Вы знаете, я бархатный диктатор. Без диктатуры в нашем деле невозможно – актеры расползутся как тараканы. Но я никогда не обижаю, не унижаю и не насилую артистов. У меня есть такой афоризм: репетировать надо легко, а играть мучаясь. На моих репетициях всегда дружелюбная обстановка, ведь создать что-то можно только в любви. Эта комфортная атмосфера остается в физической памяти актера, и он легко играет самые сложные сцены. В ответ на унижения актер замыкается, зажимается, и ничем хорошим это не кончится. Может быть, он и сыграет один раз как надо, но повторить это уже не сможет. Знаю одного кинорежиссера, который, чтобы выдающаяся актриса заплакала, ударил ее по лицу. И у нее хлынули слезы. Ужас! Потом режиссер упал перед ней на колени, целовал ей ноги. Она улетела, и больше они никогда не виделись и не разговаривали. Он снял блестящую сцену, но какой ценой! Это актерская травма, после которой приходится долго восстанавливаться. Поэтому я актеров берегу, исхожу из того, что они все уникальны. Еще я учу их не завидовать друг другу. Когда Марлен Дитрих спросили, благодаря чему она так хорошо выглядит, она отвечала: я много сплю и никому не завидую. То же самое я советую актерам. Можно сойти с ума, если переживать, что кому-то дали роль, а тебе нет, кому-то дали звание, а тебя обошли. Я репетирую в любви, и потому актеры любят со мной работать. В моих постановках они никогда не проваливаются, так как эмоционально понятны зрителям.

А как Вы выбираете актеров на роли? И что можете простить актерам, а что – нет?

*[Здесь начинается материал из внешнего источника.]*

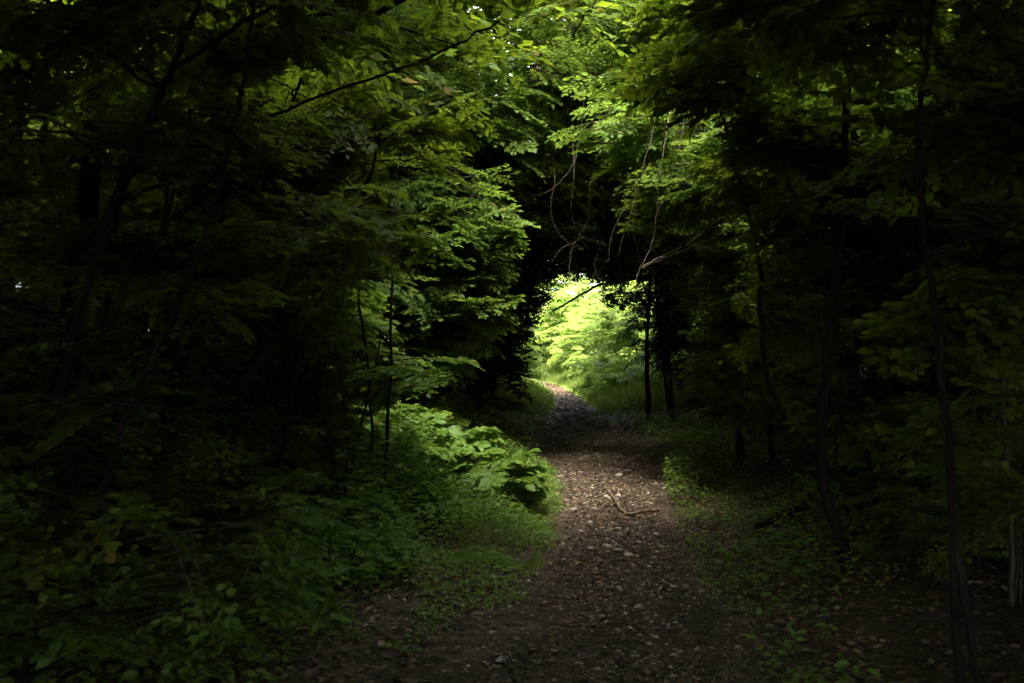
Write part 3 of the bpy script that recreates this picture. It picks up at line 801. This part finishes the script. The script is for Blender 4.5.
for k in range(30):
    Y = R.uniform(6., 12.5); px = R.uniform(10, 290); ln = R.uniform(.1, .75) * (1 if R.random() < .85 else -.4)
    top = R.uniform(60, 230); foot = 341.5 + 900. / Y
    poly = [(px, foot)] + [(px + ln * (foot - yy) * .55 + R.normal(0, 5), yy) for yy in np.linspace(foot - 70, top, 5)]
    q = px + ln * (foot - top) * .5
    arch_tree('thin leaning sapling stem in the dim wood left of the path', px_line(poly, Y)[0] + np.array([0, 0, .12]),
              [B(q, top + 30, Y, 60, 45, .7, 13), B(q - 20, (top + foot) / 2 - 30, Y, 50, 40, .6, 7)], 5600 + k, M_BEECH, stems=[S(poly, Y, R.uniform(1.6, 3.4))],
              group='thin saplings in the wood left of the path', rad=.02, name='sapling', keep=keep_low)
for k in range(14):
    Y = R.uniform(7.5, 13); px = R.uniform(830, 1015); ln = R.uniform(-.5, .2)
    top = R.uniform(60, 230); foot = 341.5 + 1250. / Y
    poly = [(px, foot)] + [(px + ln * (foot - yy) * .4 + R.normal(0, 5), yy) for yy in np.linspace(foot - 70, top, 5)]
    q = px + ln * (foot - top) * .4
    arch_tree('thin sapling stem in the dim wood right of the path', px_line(poly, Y)[0] + np.array([0, 0, .12]),
              [B(q, top + 30, Y, 70, 50, .7, 28), B(q, (top + foot) / 2 - 20, Y, 60, 50, .6, 24)], 5700 + k, M_BEECH, stems=[S(poly, Y, R.uniform(1.3, 2.4))],
              group='thin saplings in the wood right of the path', rad=.02, name='sapling', keep=keep_low)

# leaning stems of the left arch: a hazel stool, each pole a part
def stool(label, base_px, Y, polys, rpx, blobs, mat, name='hazel_tree', seed=1, cat='tree'):
    x, y = W(base_px[0], base_px[1], Y)[:2]
    base = np.array([x, y, float(ground_z(x, y))])
    t = thing(name, label, cat, base)
    for poly in polys:
        mb = MB(); ln = smooth_line(px_line(poly, Y), 6, .006) - base
        mb.tube(ln, rpx / F * Y * np.linspace(1.15, .55, len(ln)), 6)
        mb.build('stem', [M_BARK], t)
    rng = np.random.default_rng(seed); mf = MB()
    for c, rr, n in blobs:
        v = rng.normal(0, 1, (n, 3)); v /= np.linalg.norm(v, axis=1)[:, None]
        C = c + v * (rng.random(n) ** .5)[:, None] * np.array(rr)
        add_sprays(mf, C, rng.uniform(0, 6.28, n), rng.normal(-.1, .16, n), rng.normal(0, .2, n), rng.uniform(.7, 1.1, n) * .62, .085, 'mid', SPRAYS, 1, True, keep_low)
    mf.v = [a - base.astype(np.float32) for a in mf.v]
    mf.build('foliage', [mat, M_TWIG], t)
    return t


stool('clump of dark leaning poles arching right over the left side of the tunnel', (468, 418), 15.5,
      [[(445, 422), (468, 360), (505, 285), (522, 235)], [(462, 418), (490, 365), (528, 292), (548, 240)], [(432, 415), (455, 350), (482, 285), (500, 230)],
       [(455, 420), (478, 372), (512, 300), (530, 250)], [(470, 418), (480, 380), (500, 320), (535, 262)], [(438, 418), (448, 365), (462, 310), (470, 250)]], 2.5,
      [B(545, 235, 15.5, 55, 16, .8, 50), B(490, 250, 15.6, 50, 25, .8, 50), B(450, 330, 15.4, 25, 45, .6, 40)], M_SHADED, seed=71)
stool('clump of five thin upright saplings in the lit undergrowth left of the path', (362, 525), 8.2,
      [[(345, 528), (347, 440), (333, 330)], [(362, 525), (372, 430), (362, 320), (356, 250)], [(379, 520), (389, 400), (392, 285), (394, 200)], [(348, 520), (326, 430), (318, 350), (300, 270)], [(352, 522), (352, 460), (368, 400), (380, 340)]], 1.9,
      [B(360, 240, 8.3, 60, 40, .6, 40), B(310, 300, 8.3, 40, 40, .5, 22), B(400, 370, 8.6, 30, 20, .4, 12)], M_MAPLE, name='sapling_clump', seed=72)
stool('pair of thin dark saplings crossing left of the upright sapling clump', (300, 500), 9.0,
      [[(305, 500), (306, 440), (322, 380), (330, 330)], [(300, 500), (296, 450), (284, 400), (300, 330)]], 1.7,
      [B(310, 330, 9, 50, 40, .6, 30), B(280, 420, 9., 36, 24, .4, 14)], M_MAPLE, name='sapling_clump', seed=73)

# pale bare sapling at far right
def pale_sapling():
    Y = 5.6; ln = px_line([(1012, 575), (1011, 505), (1006, 440), (1004, 378), (1014, 330)], Y)
    base = ln[0] + np.array([0, 0, .12])
    t = thing('sapling', 'light brown thin sapling with few leaves near the right edge', 'sapling', base)
    mb = MB(); pts = smooth_line(ln, 6, .004); mb.tube(pts - base, 2.4 / F * Y * np.linspace(1.1, .5, len(pts)), 6)
    for pl in ([(1003, 395), (990, 380), (985, 368)], [(1004, 390), (1018, 372), (1030, 350)], [(1010, 480), (990, 488), (975, 496)], [(1006, 440), (985, 430), (965, 432)]):
        q = smooth_line([W(a, b, Y) for a, b in pl], 4); mb.tube(q - base, np.linspace(.005, .002, len(q)), 5)
    mb.build('stem', [M_SAP], t)
    mf = MB(); n = 26; rng = np.random.default_rng(5)
    C = np.array([W(rng.uniform(950, 1040), rng.uniform(390, 500), Y + rng.uniform(-.3, .3)) for _ in range(n)]) - base
    add_sprays(mf, C, rng.uniform(0, 6.28, n), rng.normal(-.1, .15, n), rng.normal(0, .2, n), rng.uniform(.22, .4, n), .07, 'fine', SPRAYS_BIG, 1, True)
    mf.build('foliage', [M_BEECH, M_TWIG], t)


pale_sapling()

# ------------------------------------------------------------------ broad-leaved plants on the sunlit mound left of the path
PL = [(425, 440, 9.9, .30, .34, 'broad-leaved plant crowning the lit mound beside the thin saplings'),
      (462, 448, 9.7, .30, .30, 'broad-leaved plant in the middle of the lit mound left of the path'),
      (498, 470, 9.5, .24, .22, 'broad-leaved plant reaching furthest towards the path from the mound'),
      (392, 430, 10.6, .32, .36, 'broad-leaved plant behind the thin saplings at the back of the mound'),
      (450, 425, 10.9, .3, .36, 'broad-leaved plant at the dark hollow behind the lit mound')]
for i, (px, py, Y, r, hh, lab) in enumerate(PL):
    x = (px - CX) / F * Y
    shrub(lab, (x, Y), M_HERB, 'plant', 'leafy_plant', 'broad-leaved plants on the lit mound', seed=800 + i, rx=r, ry=r, rz=hh * .8,
          n_spray=24, leaf=.105, size=.30, kind='fine', lib=SPRAYS_BIG, stems=5, z0=.12, twigs=True, wr=.72,
          keep=lambda p: np.abs(p[:, 0] - path_x(p[:, 1])) > .45)

# low seedlings on the banks (five makes, then copies)
seed_protos, protos2 = [], []
for i in range(5):
    t = shrub('x', (-2.5 - i * .2, 6.), M_BEECH if i % 2 else M_MAPLE, 'seedling', 'seedling', seed=900 + i, rx=.34, ry=.34, rz=.2 + .06 * i,
              n_spray=20 + 4 * i, leaf=.05, size=.36, kind='fine', lib=SPRAYS_BIG if i > 2 else SPRAYS, stems=3, z0=.12 + .05 * i, twigs=True, droop=-.05)
    seed_protos.append(t)
SL = []
while len(SL) < 74:
    y = R.uniform(3.8, 11); x = path_x(y) - 1.35 - abs(R.normal(0, 1)) * (.55 + .22 * y)
    if abs(x / y) > .62 or any(math.hypot(x - a, y - b) < .38 for a, b in SL): continue
    if y > 6.2 and x > path_x(y) - 2.5: continue
    if y > 4.6 and x > path_x(y) - 1.9: continue
    SL.append((float(x), float(y)))
SR = []
while len(SR) < 34:
    y = R.uniform(5.6, 13); x = path_x(y) + 1.9 + abs(R.normal(0, 1)) * (.5 + .2 * y)
    if abs(x / y) > .6 or any(math.hypot(x - a, y - b) < .45 for a, b in SR): continue
    SR.append((float(x), float(y)))
first = list(seed_protos)
for k, (x, y) in enumerate(SL + SR):
    p = seed_protos[k % 5]; loc = (x, y, float(ground_z(x, y)))
    if k < len(SL):
        lab, grp = 'low leafy tree seedling spreading flat leaves on the dark left bank', 'seedlings on the left bank'
    else:
        lab, grp = 'low leafy tree seedling in the dark litter right of the path', 'seedlings right of the path'
    if first:
        p = first.pop(0); p.location = loc; tag(p, lab, None, grp)
    else:
        dup(p, loc, R.uniform(0, 6.28), R.uniform(.7, 1.1), lab, grp)

# ------------------------------------------------------------------ understorey shrubs back in the wood (four makes, then copies)
us = []
for i in range(4):
    us.append(shrub('x', (-8 - 2 * i, 14.), M_BEECH, seed=950 + i, rx=1.5, ry=1.5, rz=1.3 + .2 * i, n_spray=380, leaf=.08, size=.62, stems=7, z0=.4))
USP = []
tries = 0
while len(USP) < 62 and tries < 9000:
    tries += 1
    y = R.uniform(-9, 30); x = R.uniform(-19, 19)
    d = x - path_x(y)
    if y < 2:
        if math.hypot(x, y) < 4.2: continue
    elif d < 0 and d > -(3.8 + .12 * max(0, 12 - y)): continue
    elif d >= 0 and d < 4.0: continue
    if 0 <= y < 13 and abs(x) < .52 * y + 1.6: continue
    if y > 25 and CLEAR[0] - 1.8 < x < CLEAR[2] + 1.5: continue
    if any(math.hypot(x - a, y - b) < 2.7 for a, b in USP): continue
    USP.append((float(x), float(y)))
first = list(us)
for k, (x, y) in enumerate(USP):
    loc = (x, y, float(ground_z(x, y)))
    if y < 2: lab, grp = 'unseen tall leafy bush added behind the viewpoint to block light', 'unseen light-blocking bushes behind the viewpoint'  # bushes out of view, added to stop low light from behind
    elif x < path_x(y): lab, grp = 'tall leafy bush in the dim wood far left of the path', 'bushes in the wood on the left'
    else: lab, grp = 'tall leafy bush in the dim wood far right of the path', 'bushes in the wood on the right'
    if first:
        p = first.pop(0); p.location = loc; tag(p, lab, None, grp)
    else:
        dup(us[k % 4], loc, R.uniform(0, 6.28), R.uniform(.85, 1.5), lab, grp)

# ------------------------------------------------------------------ the sunny clearing beyond the tunnel
CB = [(2.75, 27.4, .9, .55, 'low sunlit bush on the right bank, first one beyond the tunnel mouth'),
      (3.5, 29.6, 1.3, 1.0, 'sunlit bush on the right bank just behind the low first one'),
      (2.7, 32.0, .8, .6, 'low sunlit bush leaning over the path edge on the right bank'),
      (3.6, 34.0, 1.4, 1.3, 'sunlit bush half way along the right bank of the clearing'),
      (2.9, 37.4, 1.2, 1.2, 'sunlit bush far along the right bank, above the path bend'),
      (2.6, 41.5, 1.5, 1.6, 'bright yellow-green bush facing down the tunnel behind the path bend'),
      (1.3, 45.5, 1.6, 2.4, 'brightest bush in the opening, just above the white end of the path'),
      (4.8, 38.5, 1.8, 2.1, 'taller sunlit bush at the back right of the clearing'),
      (4.2, 47.0, 2.0, 3.1, 'tall sunlit bush at the back middle of the clearing'),
      (-.8, 49.5, 2.0, 3.2, 'tall sunlit bush at the back left of the clearing'),
      (-.15, 29.4, .75, 1.0, 'half shaded bush just inside the left edge of the bright opening'),
      (-1.0, 31.5, 1.1, .9, 'low bush on the left edge of the clearing before the path bend'),
      (-1.6, 37.0, 1.5, 1.4, 'pale green bush on the left where the path bends away'),
      (7.2, 34.0, 1.9, 2.0, 'tall green bush behind the right bank of the clearing')]
for i, (x, y, r, rz, lab) in enumerate(CB):
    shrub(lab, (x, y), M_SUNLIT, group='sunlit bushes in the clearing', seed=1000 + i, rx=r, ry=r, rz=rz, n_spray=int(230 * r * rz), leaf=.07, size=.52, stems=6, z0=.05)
# trees beyond the clearing, stretched tall to hide low sky from the path
far = []
for i in range(3):
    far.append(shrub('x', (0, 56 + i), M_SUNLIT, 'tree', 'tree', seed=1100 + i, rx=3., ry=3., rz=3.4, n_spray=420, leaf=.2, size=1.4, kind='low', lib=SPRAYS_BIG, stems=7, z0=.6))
FP = [(-6, 60), (-1, 66), (4, 64), (9, 62), (13, 50), (14, 43), (13.5, 36), (-11, 55), (-9, 46), (-8.5, 38), (-14, 48), (-15, 40), (18, 56), (-18, 56), (14, 62), (-16, 33), (17, 31), (21, 40), (-22, 44)]
first = list(far)
for k, (x, y) in enumerate(FP):
    loc = (x, y, float(ground_z(x, y)))
    lab, grp = 'broad leafy tree standing round the far sunny clearing', 'trees round the clearing'
    if first:
        p = first.pop(0); p.location = loc; p.scale = (1.1, 1.1, 1.8); tag(p, lab, None, grp)
    else:
        dup(far[k % 3], loc, R.uniform(0, 6.28), (lambda q: (q, q, q * 1.7))(R.uniform(1.0, 1.3)), lab, grp)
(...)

Все продюсеры и руководители театров знают, что я ненавижу двойные составы, поскольку понимаю, что каждый актер уникален. Стараюсь не снимать актеров с ролей, потому что это психологическая травма. Лучше я еще помучаюсь, подумаю, как разложить этот пасьянс, как создать актерскую команду. Мой кастинг – внутренний. Я обожаю наблюдать за актерами, когда они об этом не знают. Верю в то, что хороший актер – он и в жизни интересный человек, личность, поэтому мне интересно, как он говорит по телефону, как ругается с женой, как берет деньги в долг, как завязывает шнурки. Особенно люблю подсматривать за ними на тусовках – это ярмарка тщеславия, почти по Теккерею. Смотрю, кто и как себя позиционирует. Короче говоря, пока все отдыхают, я работаю, и не только с продюсерами и спонсорами. Провожу внутренний кастинг, потому что актеры на тусовках беззащитны.

Они знают об этом?

Думаю, догадываются. В свое время меня поразила одна фраза Анатолия Эфроса, которого я всегда очень любил и который, на мой взгляд, недооценен. Этот режиссер стал родоначальником целого направления в нашем театре. Так вот, Эфрос однажды сказал про какого-то актера: "Он эту роль играть не может". Я спросил: "Почему?" – "Потому что он плохой человек". Эфрос свято верил, что плохой человек не может быть хорошим актером. И я сначала принял это за наивность мастера, человека немножко не от мира сего, который погружен в духовное и не знает сегодняшних реалий. А потом подумал: нет, это мудрость Эфроса. Действительно, актер, как профессионал, перевоплотится, но где-то в глазах у него останется пустота. Раньше мне казалось, что я не такой жесткий, как Эфрос, но время идет, и я понимаю, что он был прав, особенно там, где это касается жизненных коллизий. Очень много актерских предательств, актерской неблагодарности. Я с юмором к этому отношусь, никогда не осуждаю актеров – все хорошее храню в памяти, на неприятное стараюсь не обращать внимания, внутренне всегда могу их оправдать, потому что понимаю: мы живем в очень жестоком мире. Слова Эфроса побуждают меня философски подходить к эволюции актеров. Самое печальное, когда видишь, что наработанное, открытое тобой тиражируется в дешевых сериалах. Это ужасно.

Вы философски относитесь также к предательству? Я имею в виду Ваши взаимоотношения с театром на Малой Бронной.

Тогда получилось по Гоголю: унтер-офицерская вдова, которая сама себя высекла. После Эфроса люди в этот театр не ходили. Когда я начал там работать, туда вернулся зритель, билеты спрашивали от метро. Закончился мой контракт, я ушел, и труппа очень быстро захлебнулась в самодеятельной актерской режиссуре. Пришлось отменять спектакли из-за того, что на некоторые премьеры было продано всего несколько билетов. Чего они добились? Потеряли зрителей, хорошие роли, гастроли и даже деньги. Актеров, которые играли в моих спектаклях, очень быстро расхватали кинематографисты. В театр еще при мне приходили кинорежиссеры – и Алексей Учитель, и Сергей Соловьев, и Владимир Меньшов – или вторые режиссеры. Актеры как дети: ребенок сломал дорогую игрушку, а починить не умеет.

У Вас есть любимый анекдот, притча, девиз, который наиболее точно характеризует Ваше отношение к жизни и работе?

Мой девиз известен актерам всех театров, где я работал: "Держаться!" Я всегда это говорю. И еще стараюсь каждый день хоть чем-нибудь удивлять самого себя, делать пусть и маленькие, но открытия. Это залог долголетия в искусстве. Конечно, лучше, чтобы открытия были приятными, но и в неприятных есть свой смысл. Если я смогу удивить сам себя, то удивлю и зрителя, а как только мне станет скучно, он заскучает вместе со мной. Скука – это преступление, потому что жизнь слишком коротка.